Reproduce the data in its entirety, exactly as supplied.

——————

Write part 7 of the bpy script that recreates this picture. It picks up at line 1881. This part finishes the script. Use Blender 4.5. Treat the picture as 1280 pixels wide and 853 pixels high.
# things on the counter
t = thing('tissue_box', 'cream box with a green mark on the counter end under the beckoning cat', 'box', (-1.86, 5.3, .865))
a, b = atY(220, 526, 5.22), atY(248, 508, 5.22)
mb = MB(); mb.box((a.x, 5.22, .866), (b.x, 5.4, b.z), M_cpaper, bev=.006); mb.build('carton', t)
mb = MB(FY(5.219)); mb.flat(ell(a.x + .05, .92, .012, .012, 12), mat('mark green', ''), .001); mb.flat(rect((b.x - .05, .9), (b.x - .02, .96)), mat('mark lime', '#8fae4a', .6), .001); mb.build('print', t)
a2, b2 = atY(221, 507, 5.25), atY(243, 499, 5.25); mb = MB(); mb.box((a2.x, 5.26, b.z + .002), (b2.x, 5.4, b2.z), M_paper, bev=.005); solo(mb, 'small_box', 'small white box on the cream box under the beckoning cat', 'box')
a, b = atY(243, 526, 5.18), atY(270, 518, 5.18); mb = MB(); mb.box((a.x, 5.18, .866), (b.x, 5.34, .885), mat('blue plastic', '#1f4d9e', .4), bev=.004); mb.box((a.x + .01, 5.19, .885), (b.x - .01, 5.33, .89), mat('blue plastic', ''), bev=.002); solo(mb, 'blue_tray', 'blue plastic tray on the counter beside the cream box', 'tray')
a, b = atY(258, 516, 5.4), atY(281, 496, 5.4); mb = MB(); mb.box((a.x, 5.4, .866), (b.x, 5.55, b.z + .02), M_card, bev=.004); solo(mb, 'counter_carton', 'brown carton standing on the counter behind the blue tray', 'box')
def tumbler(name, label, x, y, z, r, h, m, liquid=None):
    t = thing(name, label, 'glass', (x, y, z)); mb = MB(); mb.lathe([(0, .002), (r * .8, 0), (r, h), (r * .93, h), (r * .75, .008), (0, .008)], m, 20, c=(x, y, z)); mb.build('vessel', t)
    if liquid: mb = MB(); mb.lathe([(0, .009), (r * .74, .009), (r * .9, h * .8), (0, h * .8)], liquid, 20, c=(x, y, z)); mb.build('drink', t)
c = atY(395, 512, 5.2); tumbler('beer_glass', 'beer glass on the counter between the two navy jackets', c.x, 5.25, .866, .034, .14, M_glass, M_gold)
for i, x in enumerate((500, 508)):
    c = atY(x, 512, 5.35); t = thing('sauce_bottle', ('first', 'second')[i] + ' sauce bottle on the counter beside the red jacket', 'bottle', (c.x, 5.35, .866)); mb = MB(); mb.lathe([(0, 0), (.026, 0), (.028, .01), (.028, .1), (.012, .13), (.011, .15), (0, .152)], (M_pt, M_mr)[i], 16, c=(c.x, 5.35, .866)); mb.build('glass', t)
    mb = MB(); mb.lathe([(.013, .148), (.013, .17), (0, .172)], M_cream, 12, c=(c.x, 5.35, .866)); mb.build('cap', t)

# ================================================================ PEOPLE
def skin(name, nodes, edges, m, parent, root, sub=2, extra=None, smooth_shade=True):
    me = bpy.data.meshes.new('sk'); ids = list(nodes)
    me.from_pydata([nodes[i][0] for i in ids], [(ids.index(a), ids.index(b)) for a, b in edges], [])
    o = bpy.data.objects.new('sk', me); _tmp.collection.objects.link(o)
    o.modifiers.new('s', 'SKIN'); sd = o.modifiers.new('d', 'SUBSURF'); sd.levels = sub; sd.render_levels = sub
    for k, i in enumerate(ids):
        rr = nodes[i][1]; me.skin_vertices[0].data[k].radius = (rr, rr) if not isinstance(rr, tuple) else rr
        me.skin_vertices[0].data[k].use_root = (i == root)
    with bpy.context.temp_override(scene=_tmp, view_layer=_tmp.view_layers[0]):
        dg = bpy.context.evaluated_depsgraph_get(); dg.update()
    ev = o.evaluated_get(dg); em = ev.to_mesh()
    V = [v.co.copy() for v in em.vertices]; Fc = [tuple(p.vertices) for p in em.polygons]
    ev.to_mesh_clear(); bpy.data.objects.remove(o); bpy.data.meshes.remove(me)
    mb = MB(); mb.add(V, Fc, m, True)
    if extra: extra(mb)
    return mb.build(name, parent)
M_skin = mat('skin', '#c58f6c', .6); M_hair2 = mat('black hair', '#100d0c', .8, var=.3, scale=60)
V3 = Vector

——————

Correct result:
Write part 7 of the bpy script that recreates this picture. It picks up at line 1881. This part finishes the script. Use Blender 4.5. Treat the picture as 1280 pixels wide and 853 pixels high.
# things on the counter
t = thing('tissue_box', 'cream box with a green mark on the counter end under the beckoning cat', 'box', (-1.86, 5.3, .865))
a, b = atY(220, 526, 5.22), atY(248, 508, 5.22)
mb = MB(); mb.box((a.x, 5.22, .866), (b.x, 5.4, b.z), M_cpaper, bev=.006); mb.build('carton', t)
mb = MB(FY(5.219)); mb.flat(ell(a.x + .05, .92, .012, .012, 12), mat('mark green', ''), .001); mb.flat(rect((b.x - .05, .9), (b.x - .02, .96)), mat('mark lime', '#8fae4a', .6), .001); mb.build('print', t)
a2, b2 = atY(221, 507, 5.25), atY(243, 499, 5.25); mb = MB(); mb.box((a2.x, 5.26, b.z + .002), (b2.x, 5.4, b2.z), M_paper, bev=.005); solo(mb, 'small_box', 'small white box on the cream box under the beckoning cat', 'box')
a, b = atY(243, 526, 5.18), atY(270, 518, 5.18); mb = MB(); mb.box((a.x, 5.18, .866), (b.x, 5.34, .885), mat('blue plastic', '#1f4d9e', .4), bev=.004); mb.box((a.x + .01, 5.19, .885), (b.x - .01, 5.33, .89), mat('blue plastic', ''), bev=.002); solo(mb, 'blue_tray', 'blue plastic tray on the counter beside the cream box', 'tray')
a, b = atY(258, 516, 5.4), atY(281, 496, 5.4); mb = MB(); mb.box((a.x, 5.4, .866), (b.x, 5.55, b.z + .02), M_card, bev=.004); solo(mb, 'counter_carton', 'brown carton standing on the counter behind the blue tray', 'box')
def tumbler(name, label, x, y, z, r, h, m, liquid=None):
    t = thing(name, label, 'glass', (x, y, z)); mb = MB(); mb.lathe([(0, .002), (r * .8, 0), (r, h), (r * .93, h), (r * .75, .008), (0, .008)], m, 20, c=(x, y, z)); mb.build('vessel', t)
    if liquid: mb = MB(); mb.lathe([(0, .009), (r * .74, .009), (r * .9, h * .8), (0, h * .8)], liquid, 20, c=(x, y, z)); mb.build('drink', t)
c = atY(395, 512, 5.2); tumbler('beer_glass', 'beer glass on the counter between the two navy jackets', c.x, 5.25, .866, .034, .14, M_glass, M_gold)
for i, x in enumerate((500, 508)):
    c = atY(x, 512, 5.35); t = thing('sauce_bottle', ('first', 'second')[i] + ' sauce bottle on the counter beside the red jacket', 'bottle', (c.x, 5.35, .866)); mb = MB(); mb.lathe([(0, 0), (.026, 0), (.028, .01), (.028, .1), (.012, .13), (.011, .15), (0, .152)], (M_pt, M_mr)[i], 16, c=(c.x, 5.35, .866)); mb.build('glass', t)
    mb = MB(); mb.lathe([(.013, .148), (.013, .17), (0, .172)], M_cream, 12, c=(c.x, 5.35, .866)); mb.build('cap', t)

# ================================================================ PEOPLE
def skin(name, nodes, edges, m, parent, root, sub=2, extra=None, smooth_shade=True):
    me = bpy.data.meshes.new('sk'); ids = list(nodes)
    me.from_pydata([nodes[i][0] for i in ids], [(ids.index(a), ids.index(b)) for a, b in edges], [])
    o = bpy.data.objects.new('sk', me); _tmp.collection.objects.link(o)
    o.modifiers.new('s', 'SKIN'); sd = o.modifiers.new('d', 'SUBSURF'); sd.levels = sub; sd.render_levels = sub
    for k, i in enumerate(ids):
        rr = nodes[i][1]; me.skin_vertices[0].data[k].radius = (rr, rr) if not isinstance(rr, tuple) else rr
        me.skin_vertices[0].data[k].use_root = (i == root)
    with bpy.context.temp_override(scene=_tmp, view_layer=_tmp.view_layers[0]):
        dg = bpy.context.evaluated_depsgraph_get(); dg.update()
    ev = o.evaluated_get(dg); em = ev.to_mesh()
    V = [v.co.copy() for v in em.vertices]; Fc = [tuple(p.vertices) for p in em.polygons]
    ev.to_mesh_clear(); bpy.data.objects.remove(o); bpy.data.meshes.remove(me)
    mb = MB(); mb.add(V, Fc, m, True)
    if extra: extra(mb)
    return mb.build(name, parent)
M_skin = mat('skin', '#c58f6c', .6); M_hair2 = mat('black hair', '#100d0c', .8, var=.3, scale=60)
V3 = Vector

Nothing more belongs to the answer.